A encarnação de Cristo plenifica a condição humana simbolizada no mito adâmico. Cristo é aquele que, esvaziando-se da condição divina, vem para o meio dos humanos e está aberto à relação com todos, sem tirar vantagens dessas relações, sem usar de sua condição para deleite individualista, mas agindo para a realização da humanidade. Para essa finalidade ele se doa totalmente, chegando a entregar seu corpo na última ceia como dom, “dado por vós”, como prefiguração de sua entrega na cruz.
Fundamentada nesses dois pontos-chave da história da salvação, a ética cristã da sexualidade orienta para um “querer ser” da sexualidade como acolhida do outro e doação a ele; para o respeito à alteridade; para a vivência do desejo que não retém o outro como objeto para um gozo egoístico, mas sabe que o outro deixa sempre uma sensação de incompletude, de não poderio sobre si, marca, deixa vazios, mas acolhe e se dá, comunica e recebe vida, partilha a intimidade. A sexualidade vivida nessa ótica é algo de muito belo que eleva a condição humana que Cristo veio santificar. Santidade e castidade não são negação da condição humana visando uma sacralização artificial. O corpo e a sexualidade não são maus, mas dons de Deus para serem vividos como tais.

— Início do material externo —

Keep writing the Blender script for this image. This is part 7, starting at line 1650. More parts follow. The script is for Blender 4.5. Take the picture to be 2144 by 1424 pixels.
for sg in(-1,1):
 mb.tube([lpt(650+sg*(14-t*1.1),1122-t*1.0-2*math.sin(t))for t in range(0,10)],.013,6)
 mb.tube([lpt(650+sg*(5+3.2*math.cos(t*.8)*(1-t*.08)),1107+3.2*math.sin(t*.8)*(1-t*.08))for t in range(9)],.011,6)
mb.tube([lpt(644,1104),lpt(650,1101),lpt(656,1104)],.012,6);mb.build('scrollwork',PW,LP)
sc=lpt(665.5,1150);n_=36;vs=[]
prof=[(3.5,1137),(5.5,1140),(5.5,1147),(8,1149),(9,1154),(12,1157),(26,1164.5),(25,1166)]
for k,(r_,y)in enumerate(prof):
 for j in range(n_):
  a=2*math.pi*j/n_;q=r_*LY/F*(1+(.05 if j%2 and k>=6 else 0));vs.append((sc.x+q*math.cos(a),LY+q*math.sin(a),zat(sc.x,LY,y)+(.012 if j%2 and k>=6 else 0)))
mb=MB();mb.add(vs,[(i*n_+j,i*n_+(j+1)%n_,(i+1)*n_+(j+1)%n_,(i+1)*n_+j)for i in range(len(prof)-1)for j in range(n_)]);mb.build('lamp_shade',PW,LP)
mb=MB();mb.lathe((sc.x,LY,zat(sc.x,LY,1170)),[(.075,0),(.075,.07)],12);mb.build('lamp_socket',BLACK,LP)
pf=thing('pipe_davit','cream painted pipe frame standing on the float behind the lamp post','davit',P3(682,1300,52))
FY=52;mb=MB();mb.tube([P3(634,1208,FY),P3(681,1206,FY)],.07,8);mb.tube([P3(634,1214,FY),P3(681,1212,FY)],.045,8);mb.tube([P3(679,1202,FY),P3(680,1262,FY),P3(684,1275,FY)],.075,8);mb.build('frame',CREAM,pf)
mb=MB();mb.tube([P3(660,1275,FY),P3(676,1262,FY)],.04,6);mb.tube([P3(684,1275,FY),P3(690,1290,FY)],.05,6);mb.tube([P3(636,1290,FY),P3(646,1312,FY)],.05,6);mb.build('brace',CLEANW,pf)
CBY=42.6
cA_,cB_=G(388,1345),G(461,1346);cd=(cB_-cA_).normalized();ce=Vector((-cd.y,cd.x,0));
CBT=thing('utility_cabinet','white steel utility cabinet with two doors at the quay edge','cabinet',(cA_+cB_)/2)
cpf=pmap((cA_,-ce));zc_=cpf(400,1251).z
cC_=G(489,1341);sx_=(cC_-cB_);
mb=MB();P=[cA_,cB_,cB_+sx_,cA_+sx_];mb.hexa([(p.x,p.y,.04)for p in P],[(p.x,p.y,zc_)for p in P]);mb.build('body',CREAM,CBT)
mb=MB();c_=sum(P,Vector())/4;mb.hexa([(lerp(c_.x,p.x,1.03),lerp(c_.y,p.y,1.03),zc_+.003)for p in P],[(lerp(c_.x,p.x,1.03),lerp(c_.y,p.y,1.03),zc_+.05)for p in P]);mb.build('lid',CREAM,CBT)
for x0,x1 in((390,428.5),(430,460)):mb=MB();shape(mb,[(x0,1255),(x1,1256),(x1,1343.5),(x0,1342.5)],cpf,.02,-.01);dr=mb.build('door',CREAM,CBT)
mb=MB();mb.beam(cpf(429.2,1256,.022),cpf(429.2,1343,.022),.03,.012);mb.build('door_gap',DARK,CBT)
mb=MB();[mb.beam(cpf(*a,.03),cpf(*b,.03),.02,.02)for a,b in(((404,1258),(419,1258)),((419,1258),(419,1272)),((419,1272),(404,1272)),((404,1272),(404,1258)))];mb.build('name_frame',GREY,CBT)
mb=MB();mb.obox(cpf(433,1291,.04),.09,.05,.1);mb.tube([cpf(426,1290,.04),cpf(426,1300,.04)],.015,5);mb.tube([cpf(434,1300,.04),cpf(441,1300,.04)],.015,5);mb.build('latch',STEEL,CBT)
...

No entanto, a sexualidade pode desqualificar-se por aspectos como: o uso dos outros como objeto de prazer; a negação da alteridade; a banalização; a busca de meras válvulas de escape das insatisfações do trabalho e da vida cotidiana; a obsessão; a exacerbação, que expressa a ansiedade decorrente da falta de um sentido perdido; enfim, por formas de vivência que, no fim das contas, produzem infelicidade e frustração ao invés da tão sonhada felicidade.
Quanto a esse assunto, muito se tem discutido sobre “rigorismos” da Igreja; sobre a insistência em normas consideradas absolutas; sobre a pouca atenção ao senso geral dos fiéis (sensos fidelium) e a sensibilidades éticas atuais. É fundamental distinguir entre o seguimento radical no caminho proposto por Cristo e interpretações rigoristas e acolher as novas questões em atitude de humildade dialogal, com atenção aos sinais dos tempos, iluminados pelo Espírito. Não podemos nos apresentar como juízes, impondo preceitos e contínuas condenações. Mensagens que não se põem em atitude dialogal podem ser desconsideradas pelos receptores e tornar-se inócuas. O enorme destaque dado a escândalos sexuais envolvendo membros do clero é, em parte, composto de reações que ironizam posturas moralistas rígidas, as quais, no fundo, também foram um fator a favorecer o desequilíbrio em vez do são amadurecimento. Que esses problemas não nos levem a um enrijecimento ainda maior, mas nos ajudem a promover a humildade dialogal diante das dificuldades existentes nesse campo.